--- Data section ---
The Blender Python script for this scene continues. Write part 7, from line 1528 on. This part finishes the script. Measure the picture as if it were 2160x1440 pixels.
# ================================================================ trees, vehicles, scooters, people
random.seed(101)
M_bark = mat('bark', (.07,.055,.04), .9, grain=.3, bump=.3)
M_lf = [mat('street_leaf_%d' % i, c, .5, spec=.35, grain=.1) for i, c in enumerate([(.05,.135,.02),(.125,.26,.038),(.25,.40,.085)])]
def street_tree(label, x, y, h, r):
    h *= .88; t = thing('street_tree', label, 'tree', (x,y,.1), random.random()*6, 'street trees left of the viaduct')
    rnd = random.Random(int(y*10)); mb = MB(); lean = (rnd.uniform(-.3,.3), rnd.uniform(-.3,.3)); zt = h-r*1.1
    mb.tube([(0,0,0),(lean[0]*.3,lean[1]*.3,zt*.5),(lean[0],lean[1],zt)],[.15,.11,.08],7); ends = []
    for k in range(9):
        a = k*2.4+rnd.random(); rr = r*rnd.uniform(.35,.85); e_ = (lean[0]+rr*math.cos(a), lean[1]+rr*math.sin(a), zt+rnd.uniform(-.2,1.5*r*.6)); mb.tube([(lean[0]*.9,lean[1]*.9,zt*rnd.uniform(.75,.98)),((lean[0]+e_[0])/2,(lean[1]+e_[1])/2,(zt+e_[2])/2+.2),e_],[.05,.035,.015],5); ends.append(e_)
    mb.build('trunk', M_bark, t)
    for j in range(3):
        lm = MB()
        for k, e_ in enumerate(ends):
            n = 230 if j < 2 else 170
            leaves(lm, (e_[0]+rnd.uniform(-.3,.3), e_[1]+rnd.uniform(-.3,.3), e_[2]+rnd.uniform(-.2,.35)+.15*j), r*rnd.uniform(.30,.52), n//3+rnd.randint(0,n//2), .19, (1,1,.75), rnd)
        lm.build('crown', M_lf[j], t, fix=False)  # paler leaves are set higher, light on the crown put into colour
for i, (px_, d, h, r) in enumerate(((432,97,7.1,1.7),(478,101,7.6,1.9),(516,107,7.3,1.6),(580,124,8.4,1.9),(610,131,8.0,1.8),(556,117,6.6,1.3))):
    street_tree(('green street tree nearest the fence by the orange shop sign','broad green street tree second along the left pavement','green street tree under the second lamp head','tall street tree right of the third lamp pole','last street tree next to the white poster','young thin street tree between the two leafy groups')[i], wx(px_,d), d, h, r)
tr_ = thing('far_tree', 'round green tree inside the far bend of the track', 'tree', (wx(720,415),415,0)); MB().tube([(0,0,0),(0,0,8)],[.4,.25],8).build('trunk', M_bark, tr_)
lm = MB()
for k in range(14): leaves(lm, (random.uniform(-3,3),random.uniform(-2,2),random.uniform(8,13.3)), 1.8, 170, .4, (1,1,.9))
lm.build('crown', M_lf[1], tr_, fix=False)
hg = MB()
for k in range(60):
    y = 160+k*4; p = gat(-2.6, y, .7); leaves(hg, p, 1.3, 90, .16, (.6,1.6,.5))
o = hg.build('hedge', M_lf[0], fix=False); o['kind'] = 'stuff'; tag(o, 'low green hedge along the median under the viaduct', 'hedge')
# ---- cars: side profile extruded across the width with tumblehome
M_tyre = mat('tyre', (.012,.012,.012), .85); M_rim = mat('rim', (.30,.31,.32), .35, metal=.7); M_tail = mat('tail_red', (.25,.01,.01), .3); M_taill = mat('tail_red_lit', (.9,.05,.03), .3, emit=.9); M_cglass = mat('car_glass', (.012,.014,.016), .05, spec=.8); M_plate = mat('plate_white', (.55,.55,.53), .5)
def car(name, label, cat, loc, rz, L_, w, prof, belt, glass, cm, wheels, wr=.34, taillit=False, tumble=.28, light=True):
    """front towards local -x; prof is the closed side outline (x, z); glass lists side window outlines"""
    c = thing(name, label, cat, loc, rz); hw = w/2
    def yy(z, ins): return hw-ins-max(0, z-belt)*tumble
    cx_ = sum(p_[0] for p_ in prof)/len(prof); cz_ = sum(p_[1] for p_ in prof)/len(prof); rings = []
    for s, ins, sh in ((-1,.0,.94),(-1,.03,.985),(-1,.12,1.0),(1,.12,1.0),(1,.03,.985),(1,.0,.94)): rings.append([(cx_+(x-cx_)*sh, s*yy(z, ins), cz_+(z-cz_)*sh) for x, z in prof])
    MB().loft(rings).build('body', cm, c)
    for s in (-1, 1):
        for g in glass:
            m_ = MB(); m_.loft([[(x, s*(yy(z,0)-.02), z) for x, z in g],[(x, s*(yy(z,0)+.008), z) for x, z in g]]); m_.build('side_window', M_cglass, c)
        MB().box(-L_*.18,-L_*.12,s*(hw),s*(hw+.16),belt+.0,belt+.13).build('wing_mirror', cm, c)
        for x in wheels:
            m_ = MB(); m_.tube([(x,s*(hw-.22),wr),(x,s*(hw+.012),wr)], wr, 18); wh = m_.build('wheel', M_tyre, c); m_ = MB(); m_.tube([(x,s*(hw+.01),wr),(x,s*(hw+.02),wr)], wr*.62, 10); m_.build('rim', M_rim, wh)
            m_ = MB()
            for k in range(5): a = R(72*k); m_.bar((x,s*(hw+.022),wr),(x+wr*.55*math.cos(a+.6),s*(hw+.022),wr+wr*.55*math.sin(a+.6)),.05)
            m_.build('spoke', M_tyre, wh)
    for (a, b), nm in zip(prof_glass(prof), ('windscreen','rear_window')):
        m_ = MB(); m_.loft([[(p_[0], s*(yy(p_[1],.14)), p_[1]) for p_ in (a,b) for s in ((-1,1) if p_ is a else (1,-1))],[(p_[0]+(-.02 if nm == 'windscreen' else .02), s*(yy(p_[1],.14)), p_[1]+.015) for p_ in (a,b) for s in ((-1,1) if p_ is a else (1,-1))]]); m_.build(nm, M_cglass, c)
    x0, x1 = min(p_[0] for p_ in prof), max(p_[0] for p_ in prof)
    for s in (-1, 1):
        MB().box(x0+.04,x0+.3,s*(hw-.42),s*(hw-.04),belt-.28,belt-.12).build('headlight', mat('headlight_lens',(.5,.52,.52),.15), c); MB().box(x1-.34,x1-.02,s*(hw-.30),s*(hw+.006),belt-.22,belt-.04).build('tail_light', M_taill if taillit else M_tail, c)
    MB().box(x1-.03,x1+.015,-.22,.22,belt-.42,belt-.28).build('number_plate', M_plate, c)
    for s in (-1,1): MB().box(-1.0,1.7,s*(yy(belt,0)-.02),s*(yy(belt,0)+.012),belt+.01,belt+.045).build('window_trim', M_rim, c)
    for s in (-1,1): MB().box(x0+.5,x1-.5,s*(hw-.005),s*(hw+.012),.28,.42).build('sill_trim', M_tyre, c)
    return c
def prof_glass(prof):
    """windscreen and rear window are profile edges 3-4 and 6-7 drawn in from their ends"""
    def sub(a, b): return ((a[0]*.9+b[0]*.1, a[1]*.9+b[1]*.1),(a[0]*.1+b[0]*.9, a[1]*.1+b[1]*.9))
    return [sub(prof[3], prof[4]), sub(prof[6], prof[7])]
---
§ **Work instructions**
In the material above, tally every line with the string "from" in it, then give that number alone.

§ **Correct output**
2